Group NFM at 3.30 percent shows a 49bps increase over last year of 2.81 percent. The yield increased from financing and MM placements as a result of higher profit rates (in both local & international markets) and optimized balance sheet.

Provisions and Impairments increased on account of more conservative impairment against legacy real estate investments in GCC due to negative outlook. (KD 63.7 million out of total provision charge of KD 98.0 million taken in H1-18)

It worth to mention that Central Bank of Kuwait has still not fully adopted IFRS 9, and requirements for ECL on financing facilities have been replaced by CBK existing credit loss requirements. However, we have implemented internally IFRS 9 completely for the entire group entities and generated ECL numbers on financing facilities which are materially lower than current provisions.

Operating Profit from banking activities still at 92 percent of total Operating income of the Group and this is being maintained as part of overall Group Strategy and reflecting the contribution of the core banking activities to the group.

Total assets

Total assets at KD 17.6 billion increased by KD 458mn or 2.7 percent over a 12 month (H118 vs. H117) .

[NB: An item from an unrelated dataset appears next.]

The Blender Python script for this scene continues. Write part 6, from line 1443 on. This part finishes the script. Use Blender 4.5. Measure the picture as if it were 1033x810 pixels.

Financing receivables at KD 9.6 billion is the main contributor to the balance sheet growth as increased by 7.3 percent over a 12 months (H118 vs. H117) period. Growth in financing receivables came from all banking entities and business units, driven largely by Corporate Banking. Growth in financing portfolio compared to December 2017 is 3.7 percent despite the devaluation in TRL. Growth without TRL devaluation is 8.8 percent.

Depositors' Accounts at KD 11.9 billion increased by KD 492.1 million or 4.3 percent over a 12 month (H118 vs. H117) period from KD 11.5 billion in Jun-17 (YoY increase in CASA is KD 287 million. Our CASA forms 48 percent of total deposits as of H118). As Compared to December 2017 our Depositors' accounts increased by 3.0 percent. If we take into account growth without TL devaluation is 7.4 percent.

Customer deposits as a percentage of total deposits at 80.3 percent remains at a very healthy funding mix. It is worth to mention that KFH Kuwait dominates the market in saving accounts at market share of 42.5 percent.

Q2 2018 highlights

Profit attributable to shareholders for Q-2 2018 was KD 51.2 million representing KD 8.2 million or 18.6 percent increase as compared to Q-2 2017. And that resulted from improved operating income by 14.9 percent while keeping operating expenses at marginally higher than comparative period at KD 75 million with increase of 2.7 percent only higher than last year.

Profit attributable to shareholders for Q-2 2018 was higher by KD 7.3 million or 16.6 percent increase as compared to Q-1 2018 and that resulted from improved operating income by 6 percent with lower operating expenses by 5 percent, offset by higher provision by 6 percent.

Group C/I ratio for Q2-2018 three months period was only 37.5 percent as compared to 41.7 percent for Q118 and 42.8 percent for 2017 full year. This shows the continuation of improved efficiency.